Media hora después reaccioné al acoso e inicié el turno de preguntas, humillada por el personaje gris y poco convincente en que me había convertido. Pero si yo era una triste empleada pública deseosa de oír el gong de las tres para salir pitando a casa y atender a mis hijos (no sé por qué cambié el sexo de las chukis, lo que resultó ser una trampa porque casa dos por tres se me escapaba un “las niñas”), él era un mortis. Ortográficamente correcto, sí, y con una sintaxis irreprochable pero lo que se conoce vulgarmente como un “bolas tristes”. Un abúlico incapaz de disfrutar mínimamente de la vida que leía a Camus como a su gurú y se pasaba las madrugadas buscando mujeres que le alegraran la vida.

Decidí que no estaba por la labor, ni siquiera por exigencias laborales, y en un momento dado, a la hora acordada, mis amigas me mandaron un sms de “¿cómo va esa cita?” que yo leí ligeramente modificado:

-Uf, mis hijas me necesitan. La pequeña se ha pillado los dedos con una puerta.
-Ah..¿no eran chicos?
-No. Y yo no soy funcionaria. Soy reponedora de Día y la peor compañía que puedas imaginar. Además, me echo el rimmel en el vagón del Metro y tengo gatos.
-Odio los gatos.
-Pues no se hable más.

Me lancé al primer autobús que paró delante de la puerta de Alcalá. Tres o cuatro semanas después publiqué mi reportaje, una visión altamente positiva de los ligues por Internet que no hablaba de ese poso que se te queda cuando regalas tiempo a alguien que no te interesa ni un poquito y lee a Camus para reforzar su melancolía. 

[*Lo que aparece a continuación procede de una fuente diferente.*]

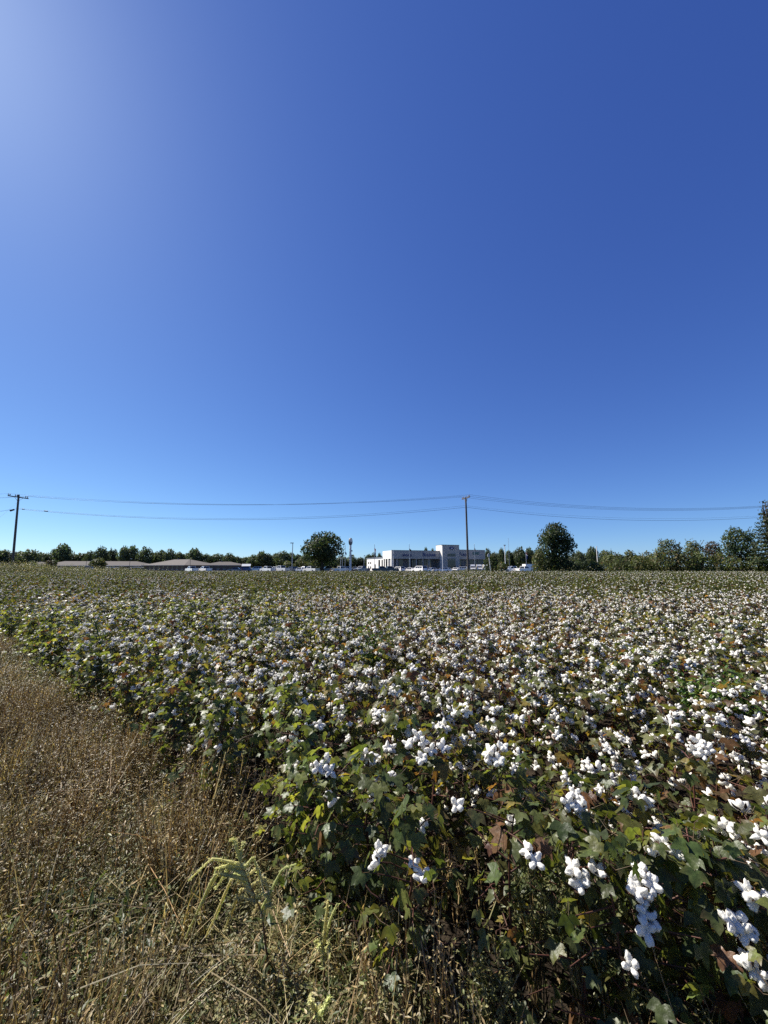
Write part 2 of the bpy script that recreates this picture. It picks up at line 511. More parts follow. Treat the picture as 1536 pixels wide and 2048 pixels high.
for (px, top, w, Y, k, lab) in (
    (-18, 1098, 50, 200, 2, LW), (8, 1099, 46, 205, 3, LW), (40, 1102, 44, 208, 4, LW), (58, 1100, 44, 205, 2, LW), (80, 1105, 38, 212, 3, LW),
    (103, 1103, 32, 214, 4, LW), (123, 1088, 36, 210, 0, 'tallest round-topped tree in the woods at the left'), (142, 1106, 34, 216, 3, LW), (161, 1107, 34, 216, 2, LW),
    (178, 1101, 22, 210, 4, LW), (201, 1095, 28, 205, 1, 'round dark pine-like tree left of the pale thin tree'), (222, 1098, 24, 215, 5, 'pale thin-leaved tree between dark trees in the left woods'),
    (246, 1093, 24, 205, 0, 'dark narrow tree, left one of a close pair in the woods'), (263, 1092, 24, 207, 1, 'dark narrow tree, right one of a close pair in the woods'),
    (289, 1095, 30, 205, 2, 'round dark tree just right of the close pair of narrow trees'), (312, 1102, 28, 212, 3, LW), (322, 1099, 22, 210, 4, LW), (338, 1099, 28, 208, 2, LW),
    (356, 1103, 28, 214, 3, LW), (370, 1107, 28, 216, 4, LW), (388, 1097, 36, 207, 0, 'broad tree rising over the hipped roof of the low building'),
    (413, 1107, 32, 212, 3, LW), (436, 1107, 34, 214, 4, LW), (458, 1107, 30, 212, 2, LW), (474, 1112, 22, 218, 3, LC), (490, 1114, 26, 224, 4, LC), (507, 1110, 28, 218, 2, LC),
    (523, 1103, 26, 212, 1, LC), (536, 1106, 24, 214, 3, LC), (552, 1106, 28, 214, 4, LC), (565, 1103, 32, 210, 2, LC), (580, 1104, 28, 212, 3, LC), (596, 1108, 24, 214, 4, LC), (612, 1107, 30, 210, 2, LC),
    (634, 1107, 34, 212, 3, LC), (660, 1109, 30, 212, 4, LC), (683, 1111, 26, 218, 3, LC), (704, 1111, 24, 220, 2, LC), (720, 1114, 18, 226, 4, LC),
    (737, 1109, 17, 215, 0, LB), (747, 1107, 15, 215, 1, LB), (759, 1107, 15, 216, 2, LB), (772, 1108, 16, 217, 3, LB),
    (852, 1095, 10, 214, 0, 'treetop poking over the showroom roof left of its tall entrance'), (866, 1098, 12, 216, 2, 'low treetop peeping over the showroom roof beside the entrance'),
    (917, 1096, 14, 214, 1, 'treetop poking over the showroom roof right of its tall entrance'), (927, 1099, 12, 216, 3, 'second lower treetop over the showroom roof right of the entrance'),
    (976, 1098, 18, 190, 2, LR), (990, 1103, 20, 195, 3, LR), (1004, 1097, 16, 190, 0, LR), (1018, 1100, 18, 195, 4, LR), (1030, 1101, 22, 196, 3, LR), (1042, 1095, 26, 190, 2, LR), (1060, 1096, 20, 190, 1, LR), (1076, 1098, 22, 195, 4, LR),
    (1158, 1100, 24, 170, 3, LR), (1187, 1094, 22, 170, 0, 'rounded dark tree just left of the white pole at the hedgerow'), (1212, 1100, 26, 172, 4, LR)):
    far_tree(px, top, w, Y, k, lab, {LW: 'trees of the left woods', LC: 'trees of the middle treeline', LR: 'trees of the right treeline', LB: 'treetops beside the lean-to'}.get(lab))

LF = 'low dark tree filling the gaps low down in the far woods'
frng = random.Random(5)
px = -75.0
while px < 735:
    if not (585 < px < 600): far_tree(px, 1114 + frng.uniform(-3, 4) + (3 if px > 660 else 0), frng.uniform(28, 40), 226 + frng.uniform(-4, 6), frng.choice((2, 3, 4, 2, 3)), LF, 'understorey of the far woods')
    px += frng.uniform(13, 19)
px = 972.0
while px < 1300:
    far_tree(px, 1110 + frng.uniform(-3, 4), frng.uniform(24, 34), 200 + frng.uniform(-4, 6), frng.choice((2, 3, 4)), LF, 'understorey of the far woods')
    px += frng.uniform(13, 19)

# --- the lone oak
def oak(w, H):
    L = [((0, 0, H * .56), (w * .33, w * .33, H * .3))]
    for (x, y, z, s) in ((-.36, 0, .52, .13), (-.30, .1, .68, .14), (-.25, -.1, .40, .13), (-.14, 0, .84, .13), (.0, .1, .89, .11), (-.05, 0, .93, .06), (.13, -.05, .85, .13), (.24, 0, .78, .14),
                         (.36, 0, .66, .12), (.33, .1, .50, .12), (.38, 0, .42, .08), (-.18, .1, .30, .14), (.05, -.2, .45, .2), (-.05, -.2, .62, .2), (.12, .2, .32, .17), (-.05, .1, .26, .16), (-.43, 0, .58, .06), (.22, -.15, .40, .1)):
        L.append(((x * w, y * w, z * H), (s * w, s * w, s * w * .9)))
    return L
tree('oak_tree', 'big dark broad-crowned oak standing alone behind the parked cars', 'tree', 645, 1062, 94, 112, rng, 5200, 0.42, GREEN_OAK, nl=0, lob=oak, sprays=60, tr=0.45)
# --- dark tree right of the middle pole
def dark_tree(w, H):
    L = [((.03 * w, 0, H * .5), (w * .36, w * .34, H * .36))]
    for (x, z, s) in ((.02, .84, .19), (.18, .72, .21), (-.14, .71, .19), (.27, .58, .2), (-.02, .93, .10), (.06, .94, .09), (.14, .87, .13), (-.16, .80, .14), (-.22, .68, .13), (.28, .70, .14), (.36, .56, .13), (.30, .44, .13), (-.28, .50, .14), (-.34, .34, .15), (-.38, .18, .15), (-.2, .2, .2), (.1, .22, .22), (.32, .22, .16), (.4, .12, .14), (0, .72, .18)):
        for y in (-.15, .12):
            L.append(((x * w, y * w, z * H), (s * w, s * w, s * w)))
    return L
tree('dark_tree', 'dense dark green tree at the far cotton edge, right of the end-on power pole', 'tree', 1110, 1046, 84, 61, rng, 9000, 0.19, GREEN_OAK, nl=0, lob=dark_tree, sprays=70, tr=0.25)
tree('pale_shrub', 'dusty olive shrub leaning on the left side of the dense dark tree', 'shrub', 1078, 1096, 30, 59, rng, 1100, 0.17, GREEN_HEDGE, trunk=0.02, sprays=40, nl=6)
# --- hedgerow on the right
for (px, top, w, Y, n, cols, lab, sp, tk) in (
    (1160, 1116, 36, 63, 700, GREEN_OAK, 'low dark bush in the shade right of the dense dark tree', 14, .02),
    (1222, 1098, 44, 64, 1100, GREEN_HEDGE, 'rounded olive bush right of the white pole in the hedgerow', 20, .03),
    (1262, 1096, 30, 62, 900, GREEN_LIGHT, 'spindly pale green bush with upright shoots in the hedgerow', 50, .03),
    (1296, 1101, 46, 62, 1100, GREEN_HEDGE, 'low wide olive bush in the hedgerow left of the tallest spiky bush', 30, .03),
    (1340, 1072, 52, 60, 2000, GREEN_HEDGE, 'spiky green small tree with one long shoot on top', 60, .05),
    (1390, 1071, 36, 60, 1500, GREEN_HEDGE, 'narrow pointed dark green small tree in the hedgerow', 50, .05),
    (1428, 1076, 34, 61, 900, BROWNISH, 'small brownish half-bare tree in the hedgerow', 40, .3),
    (1484, 1050, 66, 58, 2800, GREEN_OAK, 'rounded dark tree with open branches near the right edge', 60, .28)):
    t = tree('hedgerow_tree' if tk > .04 else 'hedge_bush', lab, 'tree' if tk > .04 else 'bush', px, top, w, Y, rng, n, 0.2, cols, 'hedgerow at the far right of the field', tk, sp, 7, up=0.2)
def tiers(w, H):
    L = []
    for i in range(16):
        t = i / 15
        z = H * (.22 + .75 * t)
        rr = w * .46 * (1 - t * .8)
        for q in range(4):
            a = i * 1.3 + q * 1.571
            L.append(((math.cos(a) * rr * .6, math.sin(a) * rr * .6, z), (rr * .5, rr * .5, H * .022)))
    return L
tree('tall_tree', 'tall tree with layered drooping branches cut off by the right edge', 'tree', 1548, 1000, 84, 54, rng, 4200, 0.17, GREEN_OAK, lob=tiers, sprays=40, tr=0.2, up=.4)
for i, (px, top, w, Y, cols) in enumerate(((1192, 1120, 34, 60, GREEN_LIGHT), (1240, 1112, 46, 59.5, GREEN_HEDGE), (1282, 1108, 46, 59.5, GREEN_LIGHT), (1318, 1100, 48, 58.8, GREEN_HEDGE), (1362, 1094, 54, 58.8, GREEN_HEDGE),
    (1402, 1098, 50, 58.8, GREEN_HEDGE), (1442, 1102, 52, 58.6, GREEN_HEDGE), (1476, 1108, 46, 57.5, GREEN_HEDGE), (1518, 1103, 48, 56, GREEN_LIGHT), (1560, 1100, 56, 56, GREEN_HEDGE))):
    tree('fringe_bush', 'low leafy bush fringing the far edge of the cotton under the hedgerow' if i not in (8,) else 'yellow-green bush at the foot of the tall tree at the right edge', 'bush', px, top, w, Y, rng, 1300, 0.18, cols,
         'low bushes along the hedgerow foot' if i != 8 else None, 0.01, 16, 5)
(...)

(De cuando en cuando debo confesar que fantaseo con la reponedora de los gatos, una mujer desolada que un día conoce a un tipo en el vagón y se enamoran. El hombre lleva meses fascinado al verla sacar el espejo diminuto y sortear el sobresalto de unas ojeras eternas. Y desenfundar el rimmel, y pasearlo a conciencia por unas pestañas largas y derrotadas. Próxima parada, Tribunal).